• REQUIREMENT
Every line that contains the word "Blender" should be copied.

• SUPPLIED DATA
<<<<
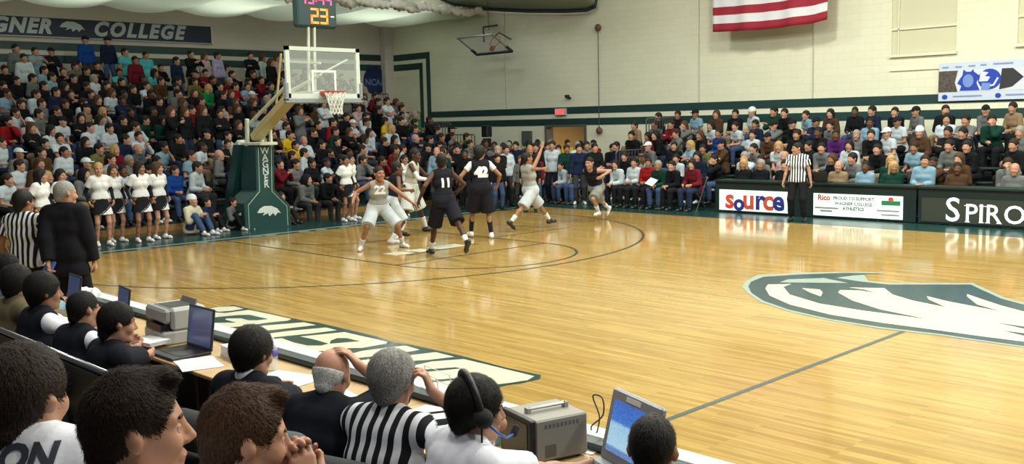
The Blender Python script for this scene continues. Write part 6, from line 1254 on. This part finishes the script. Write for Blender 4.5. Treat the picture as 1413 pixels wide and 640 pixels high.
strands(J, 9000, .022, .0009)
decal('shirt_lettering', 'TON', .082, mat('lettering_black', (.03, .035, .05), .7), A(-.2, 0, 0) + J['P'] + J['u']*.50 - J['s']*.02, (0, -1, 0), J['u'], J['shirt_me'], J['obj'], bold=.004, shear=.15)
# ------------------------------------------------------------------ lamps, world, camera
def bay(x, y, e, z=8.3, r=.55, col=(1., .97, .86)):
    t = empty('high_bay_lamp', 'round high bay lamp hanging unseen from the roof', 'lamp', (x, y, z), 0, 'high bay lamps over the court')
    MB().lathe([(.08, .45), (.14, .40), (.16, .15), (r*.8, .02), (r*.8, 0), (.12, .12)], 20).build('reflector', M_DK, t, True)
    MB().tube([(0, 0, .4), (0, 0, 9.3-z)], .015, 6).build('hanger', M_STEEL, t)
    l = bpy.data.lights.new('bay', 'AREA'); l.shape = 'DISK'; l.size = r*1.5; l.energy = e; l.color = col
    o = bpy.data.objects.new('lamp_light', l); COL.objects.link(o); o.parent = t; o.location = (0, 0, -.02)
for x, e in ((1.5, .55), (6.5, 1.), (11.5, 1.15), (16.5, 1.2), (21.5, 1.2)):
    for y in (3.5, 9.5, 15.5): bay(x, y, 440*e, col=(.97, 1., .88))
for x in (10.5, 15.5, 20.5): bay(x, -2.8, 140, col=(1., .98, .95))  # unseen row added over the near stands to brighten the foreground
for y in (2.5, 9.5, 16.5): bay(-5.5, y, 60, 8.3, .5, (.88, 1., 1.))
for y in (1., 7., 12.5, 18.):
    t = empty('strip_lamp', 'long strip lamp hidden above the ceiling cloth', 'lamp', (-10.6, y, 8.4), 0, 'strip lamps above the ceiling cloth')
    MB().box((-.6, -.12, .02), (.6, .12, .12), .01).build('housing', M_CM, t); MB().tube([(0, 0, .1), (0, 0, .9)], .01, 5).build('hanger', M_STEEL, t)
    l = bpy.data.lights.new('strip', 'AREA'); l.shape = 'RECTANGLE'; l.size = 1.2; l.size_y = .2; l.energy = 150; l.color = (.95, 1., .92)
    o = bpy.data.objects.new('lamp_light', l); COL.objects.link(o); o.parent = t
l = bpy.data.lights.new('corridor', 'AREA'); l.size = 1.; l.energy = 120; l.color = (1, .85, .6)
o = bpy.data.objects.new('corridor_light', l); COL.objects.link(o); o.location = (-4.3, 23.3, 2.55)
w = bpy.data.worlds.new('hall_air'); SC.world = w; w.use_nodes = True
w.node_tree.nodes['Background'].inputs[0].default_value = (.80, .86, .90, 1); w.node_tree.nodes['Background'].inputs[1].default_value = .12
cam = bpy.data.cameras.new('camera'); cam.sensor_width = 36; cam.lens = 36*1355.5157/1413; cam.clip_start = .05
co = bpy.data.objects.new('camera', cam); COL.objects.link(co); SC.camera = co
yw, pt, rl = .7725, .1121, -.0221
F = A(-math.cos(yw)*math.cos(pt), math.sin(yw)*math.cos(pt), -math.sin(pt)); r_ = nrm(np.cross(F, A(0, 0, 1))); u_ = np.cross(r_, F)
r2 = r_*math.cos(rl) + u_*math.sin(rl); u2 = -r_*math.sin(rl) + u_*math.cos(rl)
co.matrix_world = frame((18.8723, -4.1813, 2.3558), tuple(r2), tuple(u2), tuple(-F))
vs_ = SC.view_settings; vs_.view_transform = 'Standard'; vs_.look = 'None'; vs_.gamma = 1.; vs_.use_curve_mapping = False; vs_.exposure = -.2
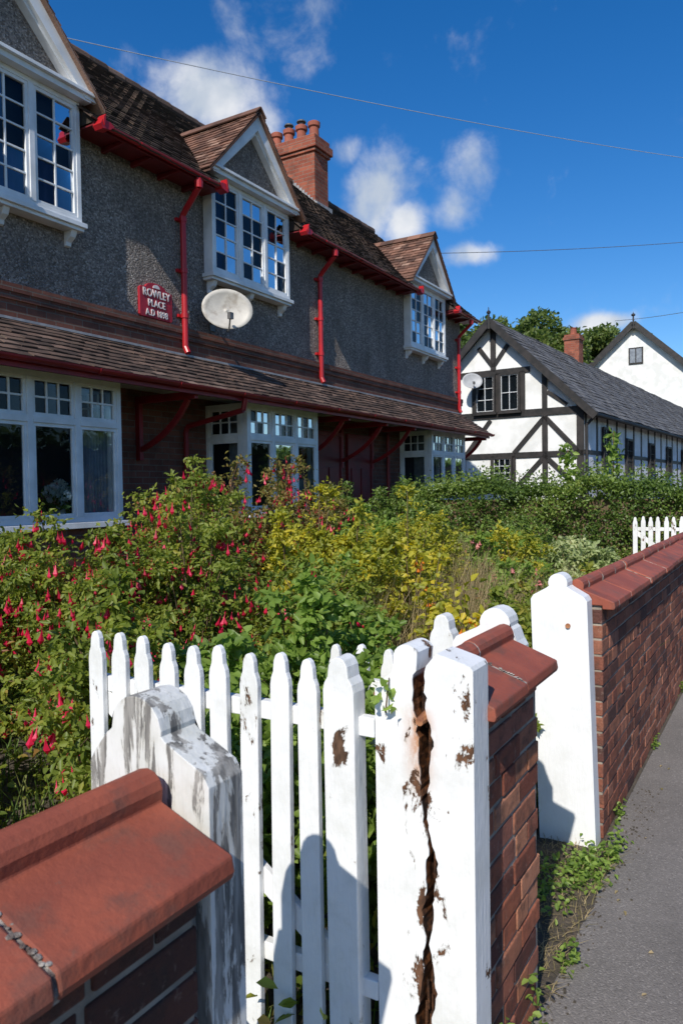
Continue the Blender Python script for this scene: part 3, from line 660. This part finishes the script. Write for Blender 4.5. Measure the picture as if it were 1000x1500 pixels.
>>>>
<<<<
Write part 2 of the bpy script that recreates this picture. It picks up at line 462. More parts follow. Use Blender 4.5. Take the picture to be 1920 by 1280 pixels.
>>>>
• RESULT OF THIS TASK
The Blender Python script for this scene continues. Write part 6, from line 1254 on. This part finishes the script. Write for Blender 4.5. Treat the picture as 1413 pixels wide and 640 pixels high.
Continue the Blender Python script for this scene: part 3, from line 660. This part finishes the script. Write for Blender 4.5. Measure the picture as if it were 1000x1500 pixels.
Write part 2 of the bpy script that recreates this picture. It picks up at line 462. More parts follow. Use Blender 4.5. Take the picture to be 1920 by 1280 pixels.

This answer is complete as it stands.